Persistent Homology Reveals Loop Hierarchy and Recirculation Risk in Underground Mine Ventilation Networks
DOI:
https://doi.org/10.31224/6748Keywords:
topological data analysis, persistent homology, mining, ventilationAbstract
Underground mine ventilation sustains safe working conditions by supplying fresh air, diluting contaminants, and controlling heat and humidity throughout active workings. Because air moves through a connected system of shafts, drifts, and raises, the ventilation problem is inherently one of network flow-and in large mines, that network can grow complex enough that standard simulation tools, while numerically reliable, leave engineers with little guidance on which circuits matter most, which redundancy is structurally meaningful, and where recirculation risk is concentrated. We address this gap by developing a physics-guided topological workflow that layers three complementary analyses: a physical graph filtration on real airway adjacency, an adjacency-preserving flag complex companion, and resistance-geodesic Vietoris-Rips persistent homology. The physical graph filtration preserves all existing airway circuits, the flag complex applies a stricter structural test through clique completion, and the resistance-geodesic branch recasts the network as an operational metric space in which loop persistence is governed by cumulative airway resistance. Together, these three branches distinguish circuits that physically exist in the mine from those that remain topologically persistent once resistance is taken into account.
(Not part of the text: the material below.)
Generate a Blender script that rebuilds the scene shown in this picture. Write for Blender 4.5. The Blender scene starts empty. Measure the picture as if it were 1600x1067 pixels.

The framework was applied to Montana Tech's Underground Mine Education Center (UMEC) under two operating conditions—natural ventilation and main-fan-assisted flow with two auxiliary fans off—using field-calibrated Ventsim models as the network basis. Under natural ventilation, two persistent H1 loops emerged, with the southern circuit nearly an order of magnitude stronger than the upper loop; under fan assistance, the upper loop disappeared entirely, leaving only the southern circuit. The disappearance of the upper loop is physically coherent-the exhaust fan draws air outward through that branch, preventing it from sustaining a closed resistance-informed circuit. The southern loop's persistence across both operating states identifies it as the network's most structurally stable redundancy candidate and the strongest target for recirculation-focused engineering attention. These results demonstrate that persistent homology can complement conventional ventilation analysis by providing a grounded, resistance-informed method for ranking loop structures according to recirculation potential.